Return the first line, the line containing "from mathutils import Vector, Matrix", and every line between them, exactly as they stand.

━━━━━━━━━━━━━━━━

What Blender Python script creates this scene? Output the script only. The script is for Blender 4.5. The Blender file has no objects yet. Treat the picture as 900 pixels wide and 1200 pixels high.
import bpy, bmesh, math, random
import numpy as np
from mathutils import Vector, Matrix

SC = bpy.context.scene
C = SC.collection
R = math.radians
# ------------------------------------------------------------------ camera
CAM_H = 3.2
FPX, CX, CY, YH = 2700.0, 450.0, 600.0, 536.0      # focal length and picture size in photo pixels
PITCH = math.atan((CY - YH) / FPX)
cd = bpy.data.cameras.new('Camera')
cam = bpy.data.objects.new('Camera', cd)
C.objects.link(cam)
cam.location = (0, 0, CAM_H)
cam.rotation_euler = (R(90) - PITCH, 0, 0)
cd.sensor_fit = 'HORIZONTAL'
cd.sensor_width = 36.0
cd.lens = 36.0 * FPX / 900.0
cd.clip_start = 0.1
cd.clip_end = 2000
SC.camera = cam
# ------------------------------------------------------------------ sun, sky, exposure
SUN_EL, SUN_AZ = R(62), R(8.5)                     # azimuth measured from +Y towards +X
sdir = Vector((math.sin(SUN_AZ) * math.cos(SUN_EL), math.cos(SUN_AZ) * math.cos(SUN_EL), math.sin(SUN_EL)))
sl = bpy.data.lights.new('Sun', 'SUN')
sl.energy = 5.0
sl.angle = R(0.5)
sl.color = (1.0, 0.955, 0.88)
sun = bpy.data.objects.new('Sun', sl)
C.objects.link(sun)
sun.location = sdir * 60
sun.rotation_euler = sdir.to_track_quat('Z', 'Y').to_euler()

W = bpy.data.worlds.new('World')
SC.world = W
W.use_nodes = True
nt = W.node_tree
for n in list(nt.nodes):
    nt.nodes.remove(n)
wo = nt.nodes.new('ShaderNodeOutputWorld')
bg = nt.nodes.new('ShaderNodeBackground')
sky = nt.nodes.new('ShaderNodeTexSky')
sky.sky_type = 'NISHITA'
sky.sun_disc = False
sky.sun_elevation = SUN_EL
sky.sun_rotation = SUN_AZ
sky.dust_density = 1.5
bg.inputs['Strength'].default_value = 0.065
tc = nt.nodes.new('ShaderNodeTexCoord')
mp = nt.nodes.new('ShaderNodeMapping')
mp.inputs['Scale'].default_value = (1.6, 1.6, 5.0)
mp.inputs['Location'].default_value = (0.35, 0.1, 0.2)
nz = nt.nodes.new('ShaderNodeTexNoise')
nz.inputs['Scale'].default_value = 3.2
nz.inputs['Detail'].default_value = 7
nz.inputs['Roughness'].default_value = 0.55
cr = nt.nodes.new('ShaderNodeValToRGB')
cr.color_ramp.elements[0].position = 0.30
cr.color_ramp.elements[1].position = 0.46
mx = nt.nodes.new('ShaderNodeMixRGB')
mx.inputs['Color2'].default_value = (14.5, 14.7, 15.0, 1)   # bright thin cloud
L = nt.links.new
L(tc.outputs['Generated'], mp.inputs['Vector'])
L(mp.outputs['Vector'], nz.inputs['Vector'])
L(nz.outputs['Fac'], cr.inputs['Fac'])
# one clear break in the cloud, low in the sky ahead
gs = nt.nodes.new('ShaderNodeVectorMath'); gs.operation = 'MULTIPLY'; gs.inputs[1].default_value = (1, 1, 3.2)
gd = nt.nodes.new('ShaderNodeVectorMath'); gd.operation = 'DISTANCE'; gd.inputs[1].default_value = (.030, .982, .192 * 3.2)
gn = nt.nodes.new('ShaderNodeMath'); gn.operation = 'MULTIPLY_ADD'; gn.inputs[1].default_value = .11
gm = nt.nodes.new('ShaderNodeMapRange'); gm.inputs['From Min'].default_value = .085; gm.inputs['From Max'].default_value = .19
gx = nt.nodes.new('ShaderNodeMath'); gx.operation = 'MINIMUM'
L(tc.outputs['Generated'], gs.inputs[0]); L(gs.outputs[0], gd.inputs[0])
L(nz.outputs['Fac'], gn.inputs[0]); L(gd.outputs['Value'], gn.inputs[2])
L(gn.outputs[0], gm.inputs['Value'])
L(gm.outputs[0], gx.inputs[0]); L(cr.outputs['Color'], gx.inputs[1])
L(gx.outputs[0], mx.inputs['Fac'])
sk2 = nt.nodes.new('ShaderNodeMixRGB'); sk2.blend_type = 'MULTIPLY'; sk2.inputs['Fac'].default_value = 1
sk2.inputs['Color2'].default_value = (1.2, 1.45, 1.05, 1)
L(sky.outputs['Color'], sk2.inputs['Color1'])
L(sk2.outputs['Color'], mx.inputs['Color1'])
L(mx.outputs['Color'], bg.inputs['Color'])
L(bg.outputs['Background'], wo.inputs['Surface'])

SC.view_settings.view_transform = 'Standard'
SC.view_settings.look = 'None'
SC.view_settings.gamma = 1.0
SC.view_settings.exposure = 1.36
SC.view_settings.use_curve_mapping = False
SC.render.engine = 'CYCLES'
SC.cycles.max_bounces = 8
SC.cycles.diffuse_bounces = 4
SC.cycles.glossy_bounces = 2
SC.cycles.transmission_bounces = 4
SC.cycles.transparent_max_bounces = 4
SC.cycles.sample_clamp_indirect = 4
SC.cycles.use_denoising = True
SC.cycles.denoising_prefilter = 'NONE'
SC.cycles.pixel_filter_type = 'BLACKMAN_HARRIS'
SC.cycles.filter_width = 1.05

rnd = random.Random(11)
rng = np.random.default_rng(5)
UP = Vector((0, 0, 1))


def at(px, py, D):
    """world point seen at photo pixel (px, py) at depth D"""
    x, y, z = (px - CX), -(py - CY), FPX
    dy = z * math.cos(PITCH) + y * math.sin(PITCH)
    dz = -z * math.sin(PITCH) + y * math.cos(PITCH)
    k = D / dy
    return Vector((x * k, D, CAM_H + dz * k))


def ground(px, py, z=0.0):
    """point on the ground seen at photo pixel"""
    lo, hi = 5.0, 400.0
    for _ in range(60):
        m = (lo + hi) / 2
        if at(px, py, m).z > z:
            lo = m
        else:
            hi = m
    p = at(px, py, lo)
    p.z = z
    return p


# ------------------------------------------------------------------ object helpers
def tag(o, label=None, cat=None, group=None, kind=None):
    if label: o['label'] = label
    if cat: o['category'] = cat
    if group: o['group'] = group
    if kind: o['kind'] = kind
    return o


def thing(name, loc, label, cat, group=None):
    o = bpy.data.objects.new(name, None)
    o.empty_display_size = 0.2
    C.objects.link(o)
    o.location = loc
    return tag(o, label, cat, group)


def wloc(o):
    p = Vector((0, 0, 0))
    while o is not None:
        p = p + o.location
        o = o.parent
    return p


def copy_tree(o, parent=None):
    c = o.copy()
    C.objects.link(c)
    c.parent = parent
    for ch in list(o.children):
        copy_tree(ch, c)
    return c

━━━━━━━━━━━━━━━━

* OUTPUT:
What Blender Python script creates this scene? Output the script only. The script is for Blender 4.5. The Blender file has no objects yet. Treat the picture as 900 pixels wide and 1200 pixels high.
import bpy, bmesh, math, random
import numpy as np
from mathutils import Vector, Matrix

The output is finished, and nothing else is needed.